Graham could have continued to chop away at the newsroom and reduce the Post to a sad state of mediocrity -- the trail blazed by too many local newspapers to count -- while capturing what revenues remained from a shrinking reader base. Half-heartedly and too late, the Post tried a paywall, but Graham must have known this was a loser, too: The Post was once a credible alternative to The New York Times, but no longer -- not after having shuttered its national bureaus and shrunk its foreign staff.

So he sold, and he took care to put the paper in the control of someone who has shown patience in investing while pioneering new modes of commerce. The Amazon story is instructive: Bezos persisted in pouring vast sums of money into an unprofitable business, ignoring the naysayers while staying focused on building something of great value. By the late-1990s, as Amazon was being written off in many quarters as just another dot-com that got too big too fast and might well disappear, Bezos openly scoffed at the notion of pursuing quick profitability.

"To have thought otherwise would have been management malpractice," he later told Mark Leibovich, in another profile published in -- yes -- the Washington Post. "Profits," as Leibovich explained, "meant stinting on marketing, advertising and infrastructure."

Bezos was in it for the long haul. He would invest in his vision, whatever Wall Street might say.

Now, there is no Wall Street. The Washington Post is a private company, to be run as its owner sees fit.

Building the future of e-commerce is, of course, different from taking over a legacy brand in a declining industry. But the essential similarities are worth examining. Amazon was about embracing the Web to forge a more efficient way of distributing a dusty old product, the book. That's basically what newspaper publishers have been trying to do since they figured out that the Web was real and couldn't simply be ignored: use the Internet to replace newsprint while somehow finding new revenues to replace newspaper display advertising.

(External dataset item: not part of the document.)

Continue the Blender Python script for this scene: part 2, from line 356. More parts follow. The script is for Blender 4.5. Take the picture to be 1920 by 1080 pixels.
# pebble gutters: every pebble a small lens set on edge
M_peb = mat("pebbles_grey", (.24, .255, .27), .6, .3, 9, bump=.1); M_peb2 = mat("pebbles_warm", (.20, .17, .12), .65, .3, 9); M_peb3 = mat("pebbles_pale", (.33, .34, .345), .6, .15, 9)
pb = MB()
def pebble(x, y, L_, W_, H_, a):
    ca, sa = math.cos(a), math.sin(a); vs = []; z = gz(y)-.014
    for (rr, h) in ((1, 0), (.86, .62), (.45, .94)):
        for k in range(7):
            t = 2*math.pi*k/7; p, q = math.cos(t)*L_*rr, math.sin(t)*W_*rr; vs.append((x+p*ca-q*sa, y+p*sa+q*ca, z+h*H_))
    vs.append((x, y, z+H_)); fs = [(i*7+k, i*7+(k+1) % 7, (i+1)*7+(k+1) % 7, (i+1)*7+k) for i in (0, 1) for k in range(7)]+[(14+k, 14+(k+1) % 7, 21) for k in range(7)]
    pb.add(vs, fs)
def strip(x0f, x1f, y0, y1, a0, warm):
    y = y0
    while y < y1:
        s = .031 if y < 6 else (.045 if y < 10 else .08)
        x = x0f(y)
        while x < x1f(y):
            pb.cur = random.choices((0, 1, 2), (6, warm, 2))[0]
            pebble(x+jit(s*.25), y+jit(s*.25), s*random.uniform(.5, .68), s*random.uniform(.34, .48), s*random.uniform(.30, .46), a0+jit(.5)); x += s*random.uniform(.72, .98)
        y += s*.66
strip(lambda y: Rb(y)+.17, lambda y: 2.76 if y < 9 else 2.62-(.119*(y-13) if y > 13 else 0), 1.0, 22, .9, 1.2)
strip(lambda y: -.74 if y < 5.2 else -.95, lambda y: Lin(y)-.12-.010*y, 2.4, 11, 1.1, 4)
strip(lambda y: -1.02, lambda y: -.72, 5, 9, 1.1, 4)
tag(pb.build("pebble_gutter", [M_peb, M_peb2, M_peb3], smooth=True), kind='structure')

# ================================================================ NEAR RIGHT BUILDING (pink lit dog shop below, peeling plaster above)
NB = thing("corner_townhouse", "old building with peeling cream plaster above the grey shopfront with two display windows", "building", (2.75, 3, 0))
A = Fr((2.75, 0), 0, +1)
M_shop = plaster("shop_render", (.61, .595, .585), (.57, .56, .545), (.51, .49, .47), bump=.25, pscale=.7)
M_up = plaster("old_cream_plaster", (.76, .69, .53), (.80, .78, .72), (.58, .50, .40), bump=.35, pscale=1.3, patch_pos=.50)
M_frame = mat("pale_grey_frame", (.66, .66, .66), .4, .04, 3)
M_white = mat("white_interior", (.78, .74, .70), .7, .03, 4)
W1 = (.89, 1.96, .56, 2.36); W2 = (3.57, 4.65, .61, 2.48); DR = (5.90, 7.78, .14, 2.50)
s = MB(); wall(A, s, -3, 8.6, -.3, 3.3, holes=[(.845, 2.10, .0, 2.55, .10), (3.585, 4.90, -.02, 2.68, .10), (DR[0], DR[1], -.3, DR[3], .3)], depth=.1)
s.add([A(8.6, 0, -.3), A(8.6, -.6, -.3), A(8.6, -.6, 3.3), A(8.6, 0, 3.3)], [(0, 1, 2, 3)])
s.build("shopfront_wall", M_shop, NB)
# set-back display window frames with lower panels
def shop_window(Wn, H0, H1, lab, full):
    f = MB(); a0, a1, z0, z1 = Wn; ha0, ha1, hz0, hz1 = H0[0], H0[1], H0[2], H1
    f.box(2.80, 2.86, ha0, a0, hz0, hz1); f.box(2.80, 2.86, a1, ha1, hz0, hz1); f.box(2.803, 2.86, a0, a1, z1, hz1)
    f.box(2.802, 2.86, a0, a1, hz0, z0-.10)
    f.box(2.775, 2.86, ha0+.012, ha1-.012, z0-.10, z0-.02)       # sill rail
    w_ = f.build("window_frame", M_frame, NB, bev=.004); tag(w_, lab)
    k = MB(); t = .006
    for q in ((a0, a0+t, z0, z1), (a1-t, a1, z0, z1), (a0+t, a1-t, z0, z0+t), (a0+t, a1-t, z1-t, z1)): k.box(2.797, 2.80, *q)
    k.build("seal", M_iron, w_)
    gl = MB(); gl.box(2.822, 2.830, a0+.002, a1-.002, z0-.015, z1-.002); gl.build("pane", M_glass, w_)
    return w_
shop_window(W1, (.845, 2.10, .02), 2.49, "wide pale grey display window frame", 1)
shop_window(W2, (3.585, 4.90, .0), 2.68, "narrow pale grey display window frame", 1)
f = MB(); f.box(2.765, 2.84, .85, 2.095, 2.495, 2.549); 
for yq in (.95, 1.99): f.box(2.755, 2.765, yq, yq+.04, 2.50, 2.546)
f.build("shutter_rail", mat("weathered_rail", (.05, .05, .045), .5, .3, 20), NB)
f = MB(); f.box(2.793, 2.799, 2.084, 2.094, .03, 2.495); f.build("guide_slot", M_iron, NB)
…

"What technology has taken away, technology can return," Bezos declared in a speech at the PC Expo trade show more than 13 years ago. He was talking about how the Web, far from simple threat to traditional retail, could revive shopping with the customer in mind, personalizing the experience.

Those words might just as well now be applied to the Washington Post. People like books, so Amazon sold a lot of them. People hunger for investigative reporting, news, storytelling and analysis. The Post is full of people who excel at all of those pursuits. The holy grail is figuring out how to employ them and distribute their work in new and profitable ways.

If there is a way, Jeff Bezos has a better shot at finding it than the next guy.